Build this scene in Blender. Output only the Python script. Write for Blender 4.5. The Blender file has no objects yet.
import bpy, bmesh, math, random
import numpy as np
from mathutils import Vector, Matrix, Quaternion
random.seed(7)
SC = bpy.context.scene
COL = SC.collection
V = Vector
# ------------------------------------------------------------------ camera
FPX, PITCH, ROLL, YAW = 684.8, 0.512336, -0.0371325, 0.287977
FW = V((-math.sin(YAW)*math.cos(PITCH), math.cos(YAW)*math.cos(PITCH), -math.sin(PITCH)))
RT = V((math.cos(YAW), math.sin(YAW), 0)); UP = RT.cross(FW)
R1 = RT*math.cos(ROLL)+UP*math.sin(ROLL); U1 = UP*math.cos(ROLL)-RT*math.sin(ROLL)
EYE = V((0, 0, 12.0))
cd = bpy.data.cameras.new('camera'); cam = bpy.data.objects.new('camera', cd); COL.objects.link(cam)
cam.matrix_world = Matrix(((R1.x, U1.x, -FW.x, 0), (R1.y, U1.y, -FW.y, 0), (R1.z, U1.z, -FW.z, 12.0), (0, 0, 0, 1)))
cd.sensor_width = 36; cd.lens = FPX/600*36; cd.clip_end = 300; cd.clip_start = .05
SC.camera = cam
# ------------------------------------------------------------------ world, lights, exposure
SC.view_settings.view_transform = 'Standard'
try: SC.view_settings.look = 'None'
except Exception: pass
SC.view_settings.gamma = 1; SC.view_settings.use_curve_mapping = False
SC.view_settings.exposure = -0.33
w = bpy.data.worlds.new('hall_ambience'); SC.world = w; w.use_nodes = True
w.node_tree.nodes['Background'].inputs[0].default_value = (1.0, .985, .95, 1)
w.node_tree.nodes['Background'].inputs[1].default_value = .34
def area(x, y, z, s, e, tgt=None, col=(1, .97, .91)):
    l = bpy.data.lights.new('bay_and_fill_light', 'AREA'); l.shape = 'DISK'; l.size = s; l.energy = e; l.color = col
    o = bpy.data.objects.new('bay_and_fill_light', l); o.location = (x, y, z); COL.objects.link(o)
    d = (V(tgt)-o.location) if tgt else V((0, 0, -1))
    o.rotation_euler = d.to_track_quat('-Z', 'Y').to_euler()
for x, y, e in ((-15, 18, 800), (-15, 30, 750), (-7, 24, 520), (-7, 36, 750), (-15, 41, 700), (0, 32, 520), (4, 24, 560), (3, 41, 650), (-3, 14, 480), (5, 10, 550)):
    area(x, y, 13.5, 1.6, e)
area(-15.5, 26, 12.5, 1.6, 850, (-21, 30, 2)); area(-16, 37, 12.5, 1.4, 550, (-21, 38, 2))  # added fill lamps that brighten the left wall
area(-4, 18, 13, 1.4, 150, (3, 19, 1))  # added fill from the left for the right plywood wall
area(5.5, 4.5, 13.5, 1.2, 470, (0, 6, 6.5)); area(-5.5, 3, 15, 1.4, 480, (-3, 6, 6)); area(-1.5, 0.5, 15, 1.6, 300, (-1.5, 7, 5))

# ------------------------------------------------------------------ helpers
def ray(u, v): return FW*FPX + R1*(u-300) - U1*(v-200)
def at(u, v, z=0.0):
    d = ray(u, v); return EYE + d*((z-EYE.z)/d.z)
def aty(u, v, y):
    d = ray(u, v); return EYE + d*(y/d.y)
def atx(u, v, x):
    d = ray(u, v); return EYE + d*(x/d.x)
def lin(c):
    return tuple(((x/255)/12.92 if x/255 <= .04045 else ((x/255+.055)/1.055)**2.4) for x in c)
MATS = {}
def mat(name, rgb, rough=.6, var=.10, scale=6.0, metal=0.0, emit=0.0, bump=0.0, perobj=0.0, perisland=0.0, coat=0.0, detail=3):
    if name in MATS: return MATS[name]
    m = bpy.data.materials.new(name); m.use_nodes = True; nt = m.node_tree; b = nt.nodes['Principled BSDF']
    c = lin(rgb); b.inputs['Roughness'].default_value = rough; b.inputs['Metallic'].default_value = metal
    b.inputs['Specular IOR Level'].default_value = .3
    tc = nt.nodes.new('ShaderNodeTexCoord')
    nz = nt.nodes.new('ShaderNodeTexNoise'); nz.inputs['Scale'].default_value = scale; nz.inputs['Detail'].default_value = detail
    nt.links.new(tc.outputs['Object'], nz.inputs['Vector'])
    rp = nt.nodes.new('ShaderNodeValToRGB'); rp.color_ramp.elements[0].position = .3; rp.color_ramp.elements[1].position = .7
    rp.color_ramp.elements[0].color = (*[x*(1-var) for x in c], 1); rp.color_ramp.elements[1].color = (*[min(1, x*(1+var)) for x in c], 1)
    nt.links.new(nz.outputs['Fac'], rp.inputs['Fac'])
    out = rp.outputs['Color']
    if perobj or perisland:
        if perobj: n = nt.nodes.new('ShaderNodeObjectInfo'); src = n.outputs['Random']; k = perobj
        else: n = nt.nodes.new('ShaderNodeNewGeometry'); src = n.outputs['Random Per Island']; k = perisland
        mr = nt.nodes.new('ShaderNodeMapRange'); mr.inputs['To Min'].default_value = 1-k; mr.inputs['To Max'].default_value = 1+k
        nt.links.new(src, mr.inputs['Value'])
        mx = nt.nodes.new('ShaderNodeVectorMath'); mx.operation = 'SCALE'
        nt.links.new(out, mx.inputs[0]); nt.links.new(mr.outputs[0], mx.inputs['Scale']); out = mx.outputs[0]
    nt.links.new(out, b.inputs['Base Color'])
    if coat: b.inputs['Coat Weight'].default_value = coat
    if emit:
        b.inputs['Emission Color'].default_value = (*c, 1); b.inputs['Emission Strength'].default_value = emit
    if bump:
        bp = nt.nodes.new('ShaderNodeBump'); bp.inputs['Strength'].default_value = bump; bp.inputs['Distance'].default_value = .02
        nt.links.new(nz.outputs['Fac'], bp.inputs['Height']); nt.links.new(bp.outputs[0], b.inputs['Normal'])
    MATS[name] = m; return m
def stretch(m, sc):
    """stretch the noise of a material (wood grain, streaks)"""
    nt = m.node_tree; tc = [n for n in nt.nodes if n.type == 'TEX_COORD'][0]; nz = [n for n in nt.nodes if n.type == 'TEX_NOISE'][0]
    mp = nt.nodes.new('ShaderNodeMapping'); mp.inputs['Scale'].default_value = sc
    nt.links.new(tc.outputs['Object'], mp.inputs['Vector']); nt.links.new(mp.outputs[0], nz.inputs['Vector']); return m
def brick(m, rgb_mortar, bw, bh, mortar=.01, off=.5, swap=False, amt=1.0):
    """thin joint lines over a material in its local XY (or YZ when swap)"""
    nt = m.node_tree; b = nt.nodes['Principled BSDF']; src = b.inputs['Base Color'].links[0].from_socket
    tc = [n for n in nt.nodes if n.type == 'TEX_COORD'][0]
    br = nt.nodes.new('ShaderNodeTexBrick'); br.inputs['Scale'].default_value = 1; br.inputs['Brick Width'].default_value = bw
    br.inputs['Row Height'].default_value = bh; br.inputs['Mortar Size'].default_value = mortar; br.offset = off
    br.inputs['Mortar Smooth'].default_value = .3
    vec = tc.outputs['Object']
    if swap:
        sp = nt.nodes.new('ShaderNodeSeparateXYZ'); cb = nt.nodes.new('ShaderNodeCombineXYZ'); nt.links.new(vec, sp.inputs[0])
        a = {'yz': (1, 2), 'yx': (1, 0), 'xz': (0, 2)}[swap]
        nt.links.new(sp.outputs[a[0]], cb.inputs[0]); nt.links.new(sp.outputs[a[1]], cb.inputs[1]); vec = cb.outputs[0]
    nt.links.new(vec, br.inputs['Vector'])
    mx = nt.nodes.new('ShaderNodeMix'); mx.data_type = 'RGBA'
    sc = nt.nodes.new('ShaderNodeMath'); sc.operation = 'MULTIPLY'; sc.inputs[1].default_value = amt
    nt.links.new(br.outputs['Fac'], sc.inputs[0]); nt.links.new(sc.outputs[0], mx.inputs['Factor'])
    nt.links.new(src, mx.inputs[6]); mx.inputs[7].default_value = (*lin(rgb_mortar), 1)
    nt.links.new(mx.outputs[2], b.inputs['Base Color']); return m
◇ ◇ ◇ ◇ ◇
▶ _Set task_:
Select every line where the word "scene" occurs.

▶ _Response to the task_:
Build this scene in Blender. Output only the Python script. Write for Blender 4.5. The Blender file has no objects yet.
SC = bpy.context.scene